Extract everything from the first line through the line with "so.rotation_euler = SUN.to_track_quat('Z', 'Y').to_euler();", both ends included, except for any pictures.
— start DATA EXTRACT —
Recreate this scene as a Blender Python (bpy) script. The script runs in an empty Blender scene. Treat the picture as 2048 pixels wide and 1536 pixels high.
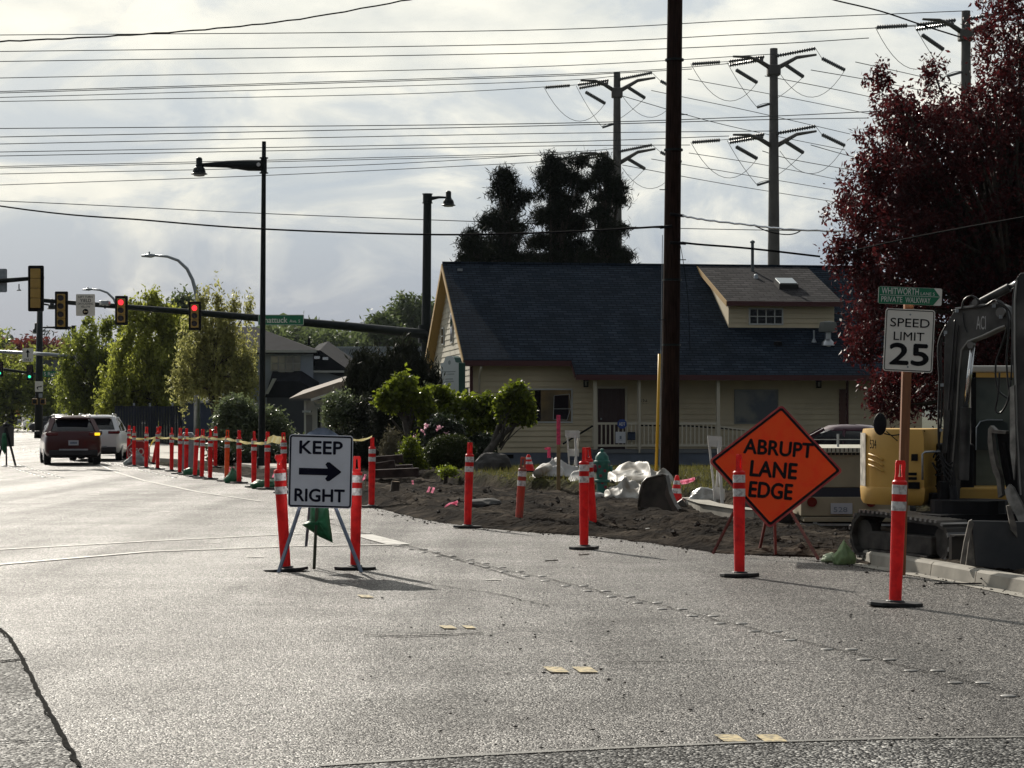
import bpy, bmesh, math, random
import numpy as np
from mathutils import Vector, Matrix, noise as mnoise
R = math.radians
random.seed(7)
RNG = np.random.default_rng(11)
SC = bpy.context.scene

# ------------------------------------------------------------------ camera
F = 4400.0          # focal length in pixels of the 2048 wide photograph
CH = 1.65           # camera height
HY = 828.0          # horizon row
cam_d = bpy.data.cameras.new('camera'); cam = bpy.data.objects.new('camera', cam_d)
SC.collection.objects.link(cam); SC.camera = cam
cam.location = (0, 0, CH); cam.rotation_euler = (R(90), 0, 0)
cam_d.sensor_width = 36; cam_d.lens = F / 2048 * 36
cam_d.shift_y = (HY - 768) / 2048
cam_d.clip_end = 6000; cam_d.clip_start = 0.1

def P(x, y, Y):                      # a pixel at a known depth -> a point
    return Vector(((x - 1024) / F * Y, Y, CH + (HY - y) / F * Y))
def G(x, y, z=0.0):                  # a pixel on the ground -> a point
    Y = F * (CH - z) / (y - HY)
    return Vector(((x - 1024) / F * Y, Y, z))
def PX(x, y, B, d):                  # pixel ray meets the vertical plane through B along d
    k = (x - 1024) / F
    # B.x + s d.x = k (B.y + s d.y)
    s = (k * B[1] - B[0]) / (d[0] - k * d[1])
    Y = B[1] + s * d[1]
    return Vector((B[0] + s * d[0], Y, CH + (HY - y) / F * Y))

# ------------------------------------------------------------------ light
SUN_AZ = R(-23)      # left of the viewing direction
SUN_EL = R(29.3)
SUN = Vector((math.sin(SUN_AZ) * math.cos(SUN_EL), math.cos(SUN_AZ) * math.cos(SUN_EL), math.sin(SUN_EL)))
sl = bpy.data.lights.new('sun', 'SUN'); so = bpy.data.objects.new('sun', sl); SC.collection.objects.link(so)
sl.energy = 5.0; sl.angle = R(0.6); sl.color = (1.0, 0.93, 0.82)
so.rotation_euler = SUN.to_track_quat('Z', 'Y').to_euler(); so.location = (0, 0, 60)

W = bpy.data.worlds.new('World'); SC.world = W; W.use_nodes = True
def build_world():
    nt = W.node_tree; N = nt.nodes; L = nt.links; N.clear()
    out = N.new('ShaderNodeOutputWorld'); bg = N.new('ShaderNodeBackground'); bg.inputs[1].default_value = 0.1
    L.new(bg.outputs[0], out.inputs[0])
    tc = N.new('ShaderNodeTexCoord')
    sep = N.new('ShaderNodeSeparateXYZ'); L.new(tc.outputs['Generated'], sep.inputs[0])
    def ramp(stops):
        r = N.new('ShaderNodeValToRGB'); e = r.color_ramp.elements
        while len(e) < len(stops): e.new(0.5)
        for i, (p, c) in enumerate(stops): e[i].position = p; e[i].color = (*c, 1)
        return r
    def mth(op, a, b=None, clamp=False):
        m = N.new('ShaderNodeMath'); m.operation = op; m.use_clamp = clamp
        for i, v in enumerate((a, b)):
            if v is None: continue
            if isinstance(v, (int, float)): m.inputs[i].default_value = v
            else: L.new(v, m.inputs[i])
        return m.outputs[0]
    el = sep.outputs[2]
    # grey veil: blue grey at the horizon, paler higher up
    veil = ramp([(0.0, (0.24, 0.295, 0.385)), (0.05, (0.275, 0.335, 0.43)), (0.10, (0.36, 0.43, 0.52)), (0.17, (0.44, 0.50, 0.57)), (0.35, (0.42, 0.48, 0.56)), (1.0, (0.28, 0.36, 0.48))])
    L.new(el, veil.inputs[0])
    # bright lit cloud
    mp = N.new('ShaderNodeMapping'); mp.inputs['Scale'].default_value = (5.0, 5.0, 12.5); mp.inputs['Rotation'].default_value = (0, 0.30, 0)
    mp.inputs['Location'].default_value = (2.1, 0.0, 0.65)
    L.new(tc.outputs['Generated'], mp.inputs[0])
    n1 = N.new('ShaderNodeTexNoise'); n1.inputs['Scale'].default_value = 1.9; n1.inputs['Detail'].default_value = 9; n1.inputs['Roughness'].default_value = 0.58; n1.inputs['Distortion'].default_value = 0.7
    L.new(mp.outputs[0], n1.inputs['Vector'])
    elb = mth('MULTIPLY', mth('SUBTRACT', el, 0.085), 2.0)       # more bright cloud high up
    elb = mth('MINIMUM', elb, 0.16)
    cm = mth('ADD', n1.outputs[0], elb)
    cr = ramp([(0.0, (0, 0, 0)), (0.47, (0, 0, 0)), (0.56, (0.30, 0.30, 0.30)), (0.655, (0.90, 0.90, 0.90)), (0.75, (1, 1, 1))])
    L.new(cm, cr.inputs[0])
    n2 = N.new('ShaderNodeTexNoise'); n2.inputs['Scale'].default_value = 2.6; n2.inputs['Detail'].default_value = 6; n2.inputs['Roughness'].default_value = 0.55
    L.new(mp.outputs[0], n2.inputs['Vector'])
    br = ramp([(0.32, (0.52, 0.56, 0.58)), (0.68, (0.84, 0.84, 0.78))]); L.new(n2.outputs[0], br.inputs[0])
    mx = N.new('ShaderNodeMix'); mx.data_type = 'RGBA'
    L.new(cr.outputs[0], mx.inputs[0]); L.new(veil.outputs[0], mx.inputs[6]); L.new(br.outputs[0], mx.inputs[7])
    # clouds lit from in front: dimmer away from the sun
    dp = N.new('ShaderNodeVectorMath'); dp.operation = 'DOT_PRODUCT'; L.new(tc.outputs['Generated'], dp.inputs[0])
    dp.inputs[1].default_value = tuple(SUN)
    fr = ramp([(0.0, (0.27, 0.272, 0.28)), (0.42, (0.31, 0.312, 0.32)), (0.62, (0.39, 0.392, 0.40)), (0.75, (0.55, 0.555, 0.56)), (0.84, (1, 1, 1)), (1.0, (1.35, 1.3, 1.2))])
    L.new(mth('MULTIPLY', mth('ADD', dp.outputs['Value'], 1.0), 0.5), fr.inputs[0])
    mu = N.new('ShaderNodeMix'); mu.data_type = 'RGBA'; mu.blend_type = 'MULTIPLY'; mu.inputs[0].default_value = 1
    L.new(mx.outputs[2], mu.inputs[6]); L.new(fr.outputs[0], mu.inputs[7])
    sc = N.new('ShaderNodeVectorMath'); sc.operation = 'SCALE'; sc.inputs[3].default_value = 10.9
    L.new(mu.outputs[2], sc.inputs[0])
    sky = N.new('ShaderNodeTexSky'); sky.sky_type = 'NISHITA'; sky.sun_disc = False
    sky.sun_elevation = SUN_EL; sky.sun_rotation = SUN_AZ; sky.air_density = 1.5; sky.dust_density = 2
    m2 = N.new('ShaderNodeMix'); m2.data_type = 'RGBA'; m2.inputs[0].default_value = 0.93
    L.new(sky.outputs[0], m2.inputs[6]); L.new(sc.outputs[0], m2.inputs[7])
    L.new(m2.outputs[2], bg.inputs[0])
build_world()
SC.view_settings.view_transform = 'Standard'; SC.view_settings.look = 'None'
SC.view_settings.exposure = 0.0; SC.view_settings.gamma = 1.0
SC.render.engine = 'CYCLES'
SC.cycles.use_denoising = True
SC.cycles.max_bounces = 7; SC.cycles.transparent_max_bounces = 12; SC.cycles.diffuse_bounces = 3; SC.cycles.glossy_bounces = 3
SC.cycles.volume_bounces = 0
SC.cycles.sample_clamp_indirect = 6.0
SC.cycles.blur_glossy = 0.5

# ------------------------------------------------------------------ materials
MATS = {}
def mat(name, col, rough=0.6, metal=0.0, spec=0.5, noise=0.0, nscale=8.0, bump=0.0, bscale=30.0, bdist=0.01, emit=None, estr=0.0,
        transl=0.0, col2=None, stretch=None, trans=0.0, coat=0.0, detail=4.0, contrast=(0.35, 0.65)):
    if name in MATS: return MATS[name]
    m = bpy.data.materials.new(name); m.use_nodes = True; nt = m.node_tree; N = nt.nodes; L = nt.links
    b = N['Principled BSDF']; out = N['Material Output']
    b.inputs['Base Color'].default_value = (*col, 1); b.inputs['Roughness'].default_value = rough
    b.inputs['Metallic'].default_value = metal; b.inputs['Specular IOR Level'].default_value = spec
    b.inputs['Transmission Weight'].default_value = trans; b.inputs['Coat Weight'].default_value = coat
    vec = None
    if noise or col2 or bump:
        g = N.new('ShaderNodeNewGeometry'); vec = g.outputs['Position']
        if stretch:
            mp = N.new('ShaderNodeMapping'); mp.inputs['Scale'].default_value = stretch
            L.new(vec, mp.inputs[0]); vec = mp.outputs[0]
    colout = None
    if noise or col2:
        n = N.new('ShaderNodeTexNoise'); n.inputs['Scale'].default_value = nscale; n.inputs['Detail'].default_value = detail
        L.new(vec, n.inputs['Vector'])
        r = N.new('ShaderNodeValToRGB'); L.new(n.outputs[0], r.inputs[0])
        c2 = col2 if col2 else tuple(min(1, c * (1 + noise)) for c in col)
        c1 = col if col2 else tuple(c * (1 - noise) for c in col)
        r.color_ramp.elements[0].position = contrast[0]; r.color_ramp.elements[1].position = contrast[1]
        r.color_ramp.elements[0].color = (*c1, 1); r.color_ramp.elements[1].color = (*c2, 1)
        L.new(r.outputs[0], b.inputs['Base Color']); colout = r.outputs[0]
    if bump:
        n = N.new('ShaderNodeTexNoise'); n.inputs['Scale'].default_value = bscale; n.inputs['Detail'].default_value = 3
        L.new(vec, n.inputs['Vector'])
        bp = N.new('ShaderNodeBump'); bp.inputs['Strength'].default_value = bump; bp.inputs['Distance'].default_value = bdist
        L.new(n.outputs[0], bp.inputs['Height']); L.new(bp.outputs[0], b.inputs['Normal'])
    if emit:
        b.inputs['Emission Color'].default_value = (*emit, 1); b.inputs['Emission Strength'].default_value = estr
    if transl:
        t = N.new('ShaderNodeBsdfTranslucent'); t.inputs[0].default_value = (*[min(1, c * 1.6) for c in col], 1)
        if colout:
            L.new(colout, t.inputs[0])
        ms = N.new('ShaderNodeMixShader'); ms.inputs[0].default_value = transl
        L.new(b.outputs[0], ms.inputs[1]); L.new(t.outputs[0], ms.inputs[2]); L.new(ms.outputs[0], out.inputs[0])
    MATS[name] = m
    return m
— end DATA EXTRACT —
RESULT OF THIS TASK:
Recreate this scene as a Blender Python (bpy) script. The script runs in an empty Blender scene. Treat the picture as 2048 pixels wide and 1536 pixels high.
import bpy, bmesh, math, random
import numpy as np
from mathutils import Vector, Matrix, noise as mnoise
R = math.radians
random.seed(7)
RNG = np.random.default_rng(11)
SC = bpy.context.scene

# ------------------------------------------------------------------ camera
F = 4400.0          # focal length in pixels of the 2048 wide photograph
CH = 1.65           # camera height
HY = 828.0          # horizon row
cam_d = bpy.data.cameras.new('camera'); cam = bpy.data.objects.new('camera', cam_d)
SC.collection.objects.link(cam); SC.camera = cam
cam.location = (0, 0, CH); cam.rotation_euler = (R(90), 0, 0)
cam_d.sensor_width = 36; cam_d.lens = F / 2048 * 36
cam_d.shift_y = (HY - 768) / 2048
cam_d.clip_end = 6000; cam_d.clip_start = 0.1

def P(x, y, Y):                      # a pixel at a known depth -> a point
    return Vector(((x - 1024) / F * Y, Y, CH + (HY - y) / F * Y))
def G(x, y, z=0.0):                  # a pixel on the ground -> a point
    Y = F * (CH - z) / (y - HY)
    return Vector(((x - 1024) / F * Y, Y, z))
def PX(x, y, B, d):                  # pixel ray meets the vertical plane through B along d
    k = (x - 1024) / F
    # B.x + s d.x = k (B.y + s d.y)
    s = (k * B[1] - B[0]) / (d[0] - k * d[1])
    Y = B[1] + s * d[1]
    return Vector((B[0] + s * d[0], Y, CH + (HY - y) / F * Y))

# ------------------------------------------------------------------ light
SUN_AZ = R(-23)      # left of the viewing direction
SUN_EL = R(29.3)
SUN = Vector((math.sin(SUN_AZ) * math.cos(SUN_EL), math.cos(SUN_AZ) * math.cos(SUN_EL), math.sin(SUN_EL)))
sl = bpy.data.lights.new('sun', 'SUN'); so = bpy.data.objects.new('sun', sl); SC.collection.objects.link(so)
sl.energy = 5.0; sl.angle = R(0.6); sl.color = (1.0, 0.93, 0.82)
so.rotation_euler = SUN.to_track_quat('Z', 'Y').to_euler(); so.location = (0, 0, 60)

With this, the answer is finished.